Wednesday, February 1, 2017

A Call to Arms, 2017. Part Two: The Economy is Very Local

I have a neighbor who baffles me in just about every way. This neighbor taxes my imagination and my patience. This neighbor is the exact reason why I am so critical of just about every one of my countrymen. Before I go further, please know that I am not judgmental, to each his own. Also, let it be known that we need all types of people to make up the fabric of life. Last, please know that if everyone lived the way I do, modern civilization would not exist.

When I think about economy I think of one of three things. The first is Adam Smith and the classical economic debate. In a nutshell, Smith tells us that economics is the continuum of unlimited human desires overlaid on limited resources. Again, this a paraphrase, and I think it's true. The second thing I think about is the ninth point of the Boy Scout Law, A Scout is Thrifty. The tenth edition of the Boy Scout Handbook says this about it: A scout works to pay his way and to help others.
He saves for the future. He protects and conserves natural resources. He carefully uses time and property. 
I know that not everyone has had the benefit of Adam Smith and The Wealth of Nations. I know that not everyone has been a Boy Scout.

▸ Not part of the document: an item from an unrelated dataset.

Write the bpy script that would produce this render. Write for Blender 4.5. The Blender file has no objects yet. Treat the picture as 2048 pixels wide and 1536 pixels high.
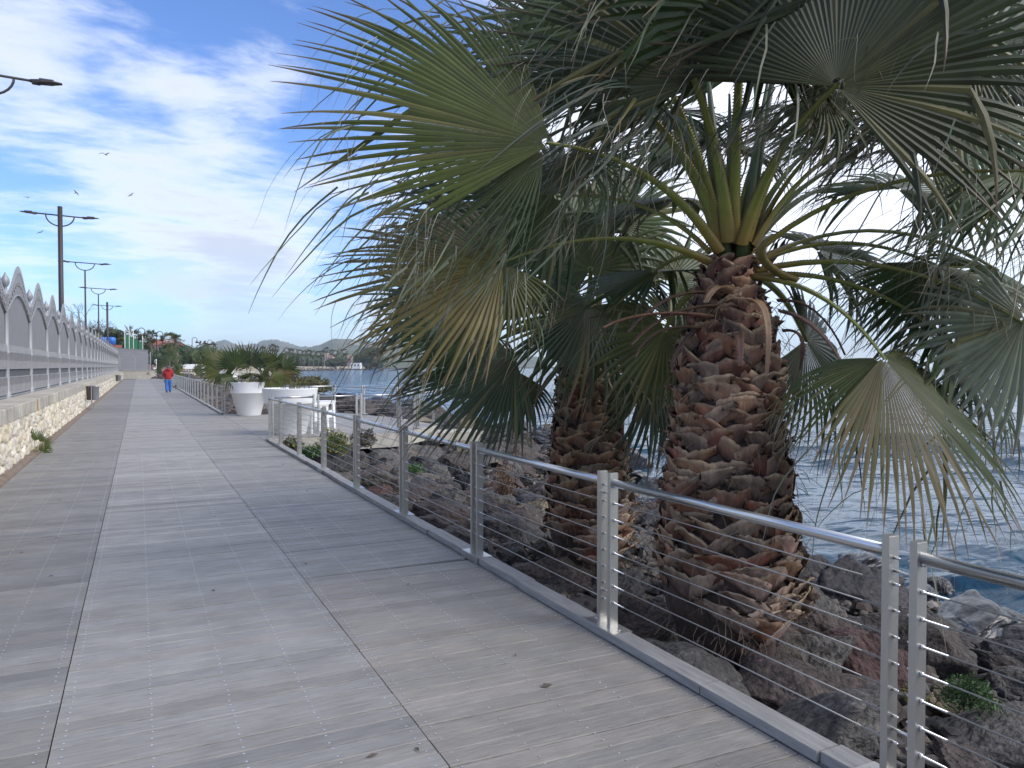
import bpy, math, random
import numpy as np
from mathutils import Vector, Matrix
R_ = math.radians
S = bpy.context.scene
COL = S.collection
# ------------------------------------------------------------------ camera, sky, sun
CA, SA = math.cos(R_(26.44)), math.sin(R_(26.44))     # walk runs along +Y, camera looks 26.44 deg to its right
CAMH = 1.65
cam = bpy.data.cameras.new('camera'); camo = bpy.data.objects.new('camera', cam); COL.objects.link(camo)
cam.sensor_width = 36; cam.lens = 1500/2048*36; cam.clip_start = 0.05; cam.clip_end = 20000
camo.location = (0, 0, CAMH); camo.rotation_euler = (R_(90-1.34), 0, R_(-26.44))
S.camera = camo
SUN_EL, SUN_AZ = 38, 140                                # azimuth clockwise from +Y
w = bpy.data.worlds.new('World'); S.world = w; w.use_nodes = True
S.view_settings.view_transform = 'Standard'; S.view_settings.look = 'None'; S.view_settings.gamma = 1
S.view_settings.exposure = 0.80

def build_world():
    nt = w.node_tree; N = nt.nodes; L = nt.links; N.clear()
    def nd(t, **k):
        n = N.new(t)
        for a, b in k.items(): setattr(n, a, b)
        return n
    def math_(op, a, b=None, c=None, clamp=False):
        n = nd('ShaderNodeMath', operation=op, use_clamp=clamp)
        for i, x in enumerate((a, b, c)):
            if x is None: continue
            if isinstance(x, (int, float)): n.inputs[i].default_value = x
            else: L.new(x, n.inputs[i])
        return n.outputs[0]
    def mapr(x, a, b, c=0.0, d=1.0, smooth=True):
        n = nd('ShaderNodeMapRange'); n.interpolation_type = 'SMOOTHSTEP' if smooth else 'LINEAR'
        L.new(x, n.inputs[0])
        for i, q in enumerate((a, b, c, d)): n.inputs[i+1].default_value = q
        return n.outputs[0]
    sky = nd('ShaderNodeTexSky', sky_type='NISHITA'); sky.sun_disc = False
    sky.sun_elevation = R_(SUN_EL); sky.sun_rotation = R_(SUN_AZ)
    sky.air_density = 1.0; sky.dust_density = 0.3; sky.ozone_density = 3.0
    tc = nd('ShaderNodeTexCoord'); sp = nd('ShaderNodeSeparateXYZ'); L.new(tc.outputs['Generated'], sp.inputs[0])
    x, y, z = sp.outputs
    zz = math_('ADD', math_('MAXIMUM', z, 0.0), 0.13)
    px = math_('DIVIDE', x, zz); py = math_('DIVIDE', y, zz)
    cb = nd('ShaderNodeCombineXYZ'); L.new(px, cb.inputs[0]); L.new(py, cb.inputs[1])
    mp = nd('ShaderNodeMapping'); L.new(cb.outputs[0], mp.inputs[0])
    mp.inputs['Rotation'].default_value = (0, 0, R_(-28)); mp.inputs['Scale'].default_value = (0.55, 1.0, 1)
    mp.inputs['Location'].default_value = (CLX, CLY, 0)
    def noise(v, scale, det, rough, dist=0.0, off=None):
        n = nd('ShaderNodeTexNoise'); n.inputs['Scale'].default_value = scale; n.inputs['Detail'].default_value = det
        n.inputs['Roughness'].default_value = rough; n.inputs['Distortion'].default_value = dist
        L.new(v, n.inputs['Vector']); return n.outputs[0]
    big = noise(mp.outputs[0], 0.75, 3, .5, .2); mid = noise(mp.outputs[0], 2.3, 10, .66, .3); fine = noise(mp.outputs[0], 7.0, 8, .65, .4)
    dens = math_('ADD', math_('ADD', math_('MULTIPLY', big, .75), math_('MULTIPLY', mid, .80)), math_('MULTIPLY', fine, .40))
    def spot(px, py, r, amt):
        X, Y = (px-1024)/1500, (733-py)/1500; v = Vector((X*CA+SA, CA-X*SA, Y)).normalized()
        n = nd('ShaderNodeVectorMath', operation='DOT_PRODUCT'); L.new(tc.outputs['Generated'], n.inputs[0]); n.inputs[1].default_value = v
        return math_('MULTIPLY', mapr(n.outputs['Value'], math.cos(r), 1.0), amt)
    for s_ in CLOUDS: dens = math_('ADD', dens, spot(*s_))
    mask = mapr(dens, .84, 1.20)
    # low haze band of cloud above the horizon
    lowv = nd('ShaderNodeMapping'); L.new(tc.outputs['Generated'], lowv.inputs[0]); lowv.inputs['Scale'].default_value = (3.2, 3.2, 11)
    lown = noise(lowv.outputs[0], 1.3, 8, .55, .2)
    low = math_('MULTIPLY', mapr(lown, .44, .62), math_('MULTIPLY', mapr(z, .005, .05), mapr(z, .20, .08)))
    mask2 = math_('MAXIMUM', math_('MULTIPLY', mask, mapr(z, .02, .16, .35, 1)), math_('MULTIPLY', low, .85))
    # cloud tone: bright edges, greyer in the thick parts
    thick = mapr(dens, .98, 1.32)
    c1 = nd('ShaderNodeMix', data_type='RGBA'); L.new(math_('MAXIMUM', thick, math_('MULTIPLY', low, .75)), c1.inputs[0])
    c1.inputs[6].default_value = (.74, .765, .81, 1); c1.inputs[7].default_value = (.46, .475, .51, 1)
    mx = nd('ShaderNodeMix', data_type='RGBA')
    sm = nd('ShaderNodeMix', data_type='RGBA', blend_type='MULTIPLY'); sm.inputs[0].default_value = 1
    L.new(sky.outputs[0], sm.inputs[6]); sm.inputs[7].default_value = (SKYK*.72, SKYK*.90, SKYK*1.25, 1)
    lp = math_('MULTIPLY', mask2, .80)
    L.new(lp, mx.inputs[0]); L.new(sm.outputs[2], mx.inputs[6]); 
    cs = nd('ShaderNodeMix', data_type='RGBA', blend_type='MULTIPLY'); cs.inputs[0].default_value = 1
    L.new(c1.outputs[2], cs.inputs[6]); k = 10.0
    br = math_('ADD', math_('ADD', spot(1800, 560, .60, .25), spot(2200, -200, .9, .7)), 1.0); cbk = nd('ShaderNodeCombineXYZ')  # extra brightness added to clouds right and above the view, to light the sea
    for i_ in range(3): L.new(math_('MULTIPLY', br, k), cbk.inputs[i_])
    L.new(cbk.outputs[0], cs.inputs[7])
    L.new(cs.outputs[2], mx.inputs[7])
    bg = nd('ShaderNodeBackground'); bg.inputs[1].default_value = 0.1; L.new(mx.outputs[2], bg.inputs[0])
    out = nd('ShaderNodeOutputWorld'); L.new(bg.outputs[0], out.inputs[0])
CLX, CLY, SKYK = 3.1, 1.4, 1.0
CLOUDS = [(640, 70, .20, -.17), (420, 215, .16, -.18), (560, 260, .10, -.10), (300, 560, .12, -.16), (600, 540, .12, -.14), (900, 60, .2, -.12), (280, 120, .12, -.10), (20, 480, .14, -.10),
          (40, 160, .22, .0), (480, 175, .10, .22), (560, 150, .07, .10), (300, 130, .06, .08), (120, 330, .20, .06), (430, 400, .18, .20), (230, 30, .12, .06), (520, 650, .12, .34), (1750, 500, .55, .30), (2300, 300, .8, .22), (2200, -400, .9, .22)]
build_world()
sl = bpy.data.lights.new('sun', 'SUN'); sl.energy = 1.8; sl.angle = R_(38); sl.color = (1, .93, .82)
so = bpy.data.objects.new('sun', sl); COL.objects.link(so)
sd = Vector((math.sin(R_(SUN_AZ))*math.cos(R_(SUN_EL)), math.cos(R_(SUN_AZ))*math.cos(R_(SUN_EL)), math.sin(R_(SUN_EL))))
so.rotation_euler = sd.to_track_quat('Z', 'Y').to_euler(); so.location = (0, 0, 30)

# ------------------------------------------------------------------ helpers
def P(px, py, Z):
    """a world point from where it is seen in the 2048 px photograph and its distance along the view"""
    X = (px-1024)/1500*Z
    return Vector((X*CA+Z*SA, Z*CA-X*SA, CAMH+(733-py)/1500*Z))
VR = Vector((CA, -SA, 0)); VF = Vector((SA, CA, 0)); VU = Vector((0, 0, 1))
def V3(r, u, f): return (VR*r+VU*u+VF*f)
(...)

Sadly, I know that not everyone has read Henry David Thoreau's Walden. Walden is the third point of my thoughts on Economy. Thoreau did not pay his taxes because he did not believe in the Fugitive Salve Act nor did he believe in the war with Mexico. What if I don't believe in building walls or banning people from predominately Muslim countries, should I forgo paying taxes? Political leanings aside, Thoreau wanted more time to spend in nature, which was the basic fundamental belief with Transcendentalism. Thoreau outlines how he spent his money and his time in the chapter “Economy” which I think is well worth the read.


For me, I see my neighbor who has the fancy latest and greatest smartphone, the most gaudy mani-pedi, two automobiles and so many processions that she can scarcely close her front door. Her electricity is occasionally shut off because she is unable to pay the bill. It's my misfortune to see so many other people who have so much stuff, so many services and yet are so poor both financially and intellectually. After all, before the television came to take it all away, people spent their time reading, learning disciplines like music or art. Now, we just have to have the next great thing and more and more of it.

It makes me realize that that stupid old statement “time is money” is completely erroneous. There are those characters who at the end of their life will do anything, at any cost, to prolong life one more day. It is not a question of how to prolong one more day but how to prolong everyday from the onset of consciousness to the end of it. Time is not money nearly as much as money is time.

So, if money is time, then the pursuit of money (or material things) is the primary economic focus, then the opportunity cost is time. How do you want to spend your time? Me? I want to write. I want to think. I want the day, everyday. I want to be with my notebook, the air around me and the views inside.

Economy, to me, is the freedom to pursue writing, creation and art without the tethers and confines of financial burden. I may not have much in the way of things, or even money, but I do not have many bills and I have no debt. There is no one making money off of my labor, my back. I figure to pursue art, in my case writing, I could not be a prisoner to the economy either internally or externally.

I wish everyone could cast away those material desires, obey a personal code of economy and blossom into creation of art. Perhaps everyone still can.